[begin TASK INPUTS]

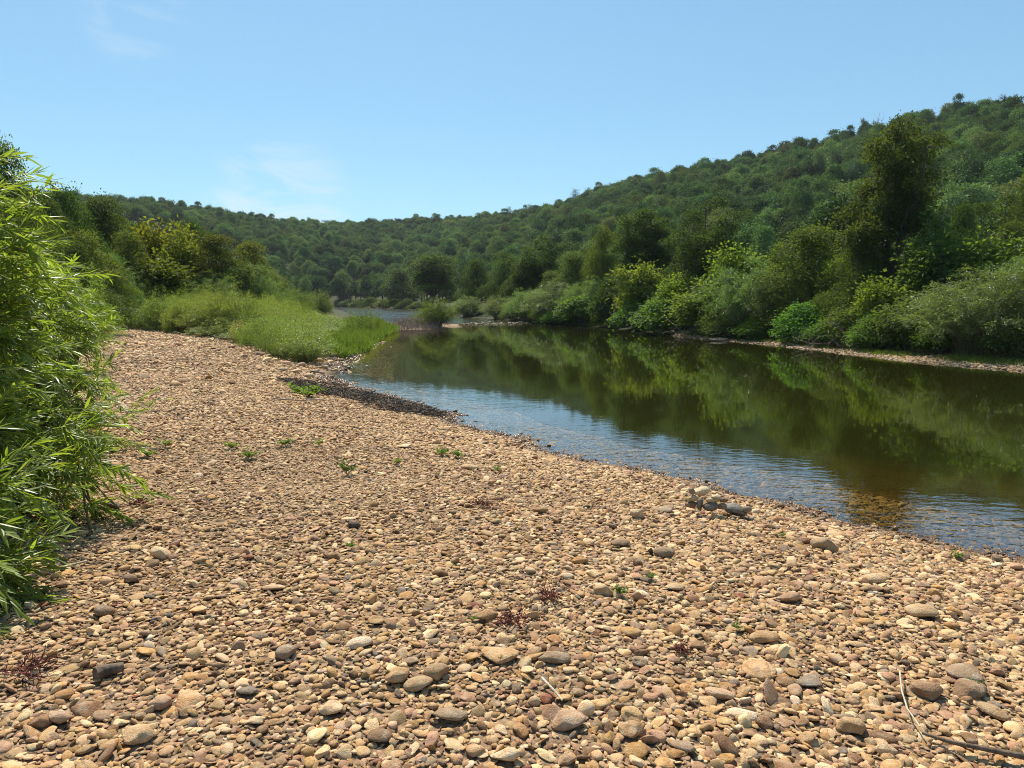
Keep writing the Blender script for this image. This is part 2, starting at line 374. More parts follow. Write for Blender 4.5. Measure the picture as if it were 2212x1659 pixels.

[end TASK INPUTS]
[begin TASK INPUTS]

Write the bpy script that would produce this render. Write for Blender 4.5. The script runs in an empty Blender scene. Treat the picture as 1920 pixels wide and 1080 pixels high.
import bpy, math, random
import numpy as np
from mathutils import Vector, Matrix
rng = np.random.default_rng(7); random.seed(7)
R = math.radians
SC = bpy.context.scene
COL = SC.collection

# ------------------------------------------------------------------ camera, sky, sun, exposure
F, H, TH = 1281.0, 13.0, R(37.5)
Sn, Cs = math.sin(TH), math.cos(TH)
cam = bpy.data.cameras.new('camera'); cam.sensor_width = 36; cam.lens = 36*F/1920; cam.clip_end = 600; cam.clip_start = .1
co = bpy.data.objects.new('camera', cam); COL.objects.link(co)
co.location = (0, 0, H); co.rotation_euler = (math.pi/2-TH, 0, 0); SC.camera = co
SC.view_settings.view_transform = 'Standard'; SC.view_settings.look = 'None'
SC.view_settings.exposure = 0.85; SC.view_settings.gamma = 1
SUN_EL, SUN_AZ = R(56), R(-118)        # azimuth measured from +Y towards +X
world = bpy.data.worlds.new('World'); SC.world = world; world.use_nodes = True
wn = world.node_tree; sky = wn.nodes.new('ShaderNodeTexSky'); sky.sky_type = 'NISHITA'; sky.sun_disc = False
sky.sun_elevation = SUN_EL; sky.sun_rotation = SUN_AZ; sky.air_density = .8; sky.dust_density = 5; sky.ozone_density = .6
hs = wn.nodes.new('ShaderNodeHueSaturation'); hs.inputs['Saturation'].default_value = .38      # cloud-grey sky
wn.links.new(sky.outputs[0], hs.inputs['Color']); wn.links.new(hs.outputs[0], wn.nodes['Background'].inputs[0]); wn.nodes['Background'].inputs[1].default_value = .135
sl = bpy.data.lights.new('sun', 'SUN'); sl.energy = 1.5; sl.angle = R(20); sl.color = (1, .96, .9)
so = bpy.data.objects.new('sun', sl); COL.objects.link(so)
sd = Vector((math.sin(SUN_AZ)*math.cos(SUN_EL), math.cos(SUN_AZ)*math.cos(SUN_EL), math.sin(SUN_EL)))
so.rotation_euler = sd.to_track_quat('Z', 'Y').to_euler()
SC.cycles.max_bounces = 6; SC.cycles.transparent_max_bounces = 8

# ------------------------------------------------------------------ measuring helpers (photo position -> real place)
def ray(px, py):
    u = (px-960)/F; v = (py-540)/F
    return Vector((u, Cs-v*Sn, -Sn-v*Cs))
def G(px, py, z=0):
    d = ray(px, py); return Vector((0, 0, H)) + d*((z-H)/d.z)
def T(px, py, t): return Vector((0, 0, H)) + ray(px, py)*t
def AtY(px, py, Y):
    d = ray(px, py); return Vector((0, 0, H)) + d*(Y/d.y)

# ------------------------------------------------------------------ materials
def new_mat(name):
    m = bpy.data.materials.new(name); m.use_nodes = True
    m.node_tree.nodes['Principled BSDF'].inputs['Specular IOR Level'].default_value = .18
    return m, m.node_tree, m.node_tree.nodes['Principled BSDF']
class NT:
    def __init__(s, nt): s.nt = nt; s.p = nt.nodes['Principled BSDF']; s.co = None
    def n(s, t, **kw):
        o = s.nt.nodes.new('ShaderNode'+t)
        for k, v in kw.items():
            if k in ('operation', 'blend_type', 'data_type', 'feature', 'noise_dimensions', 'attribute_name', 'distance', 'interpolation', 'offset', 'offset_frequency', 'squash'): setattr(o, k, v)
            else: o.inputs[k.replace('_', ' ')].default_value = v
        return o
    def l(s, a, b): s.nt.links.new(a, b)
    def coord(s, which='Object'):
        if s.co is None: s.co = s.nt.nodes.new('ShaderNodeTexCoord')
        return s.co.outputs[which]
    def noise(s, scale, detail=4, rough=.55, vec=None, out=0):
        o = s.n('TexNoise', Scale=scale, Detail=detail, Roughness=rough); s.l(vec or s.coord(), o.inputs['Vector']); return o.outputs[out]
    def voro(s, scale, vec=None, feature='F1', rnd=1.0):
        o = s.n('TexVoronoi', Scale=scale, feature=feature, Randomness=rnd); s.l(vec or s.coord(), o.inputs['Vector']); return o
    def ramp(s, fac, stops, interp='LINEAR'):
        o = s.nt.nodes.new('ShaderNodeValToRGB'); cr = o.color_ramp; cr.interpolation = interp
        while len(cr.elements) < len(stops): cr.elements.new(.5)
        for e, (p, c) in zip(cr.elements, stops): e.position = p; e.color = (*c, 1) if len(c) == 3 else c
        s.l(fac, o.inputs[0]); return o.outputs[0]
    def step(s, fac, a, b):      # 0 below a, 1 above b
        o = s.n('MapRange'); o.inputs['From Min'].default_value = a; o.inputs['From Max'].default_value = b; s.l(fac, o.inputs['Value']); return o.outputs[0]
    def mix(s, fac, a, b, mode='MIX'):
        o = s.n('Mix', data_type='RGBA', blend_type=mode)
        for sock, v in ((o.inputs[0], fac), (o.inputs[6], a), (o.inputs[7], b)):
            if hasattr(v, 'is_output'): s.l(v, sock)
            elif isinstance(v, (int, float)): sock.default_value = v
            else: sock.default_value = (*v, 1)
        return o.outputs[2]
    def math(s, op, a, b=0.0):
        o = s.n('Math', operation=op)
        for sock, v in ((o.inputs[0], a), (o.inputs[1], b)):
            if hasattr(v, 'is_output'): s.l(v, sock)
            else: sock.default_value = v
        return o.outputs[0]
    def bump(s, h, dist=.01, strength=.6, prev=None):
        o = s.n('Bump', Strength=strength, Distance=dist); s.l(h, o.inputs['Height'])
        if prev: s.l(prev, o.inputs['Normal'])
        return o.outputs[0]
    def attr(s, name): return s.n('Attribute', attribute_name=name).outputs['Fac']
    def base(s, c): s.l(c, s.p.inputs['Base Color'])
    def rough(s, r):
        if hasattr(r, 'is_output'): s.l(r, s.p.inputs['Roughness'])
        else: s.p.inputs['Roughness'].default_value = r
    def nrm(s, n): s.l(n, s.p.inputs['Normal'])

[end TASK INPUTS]

* _WRITTEN INSTRUCTION_
Each line from the line with "Write the bpy" to the line with "COL = SC.collection" is to be echoed exactly; both boundary lines are included, and nothing else is to be output.

* _WRITTEN ANSWER_
Write the bpy script that would produce this render. Write for Blender 4.5. The script runs in an empty Blender scene. Treat the picture as 1920 pixels wide and 1080 pixels high.
import bpy, math, random
import numpy as np
from mathutils import Vector, Matrix
rng = np.random.default_rng(7); random.seed(7)
R = math.radians
SC = bpy.context.scene
COL = SC.collection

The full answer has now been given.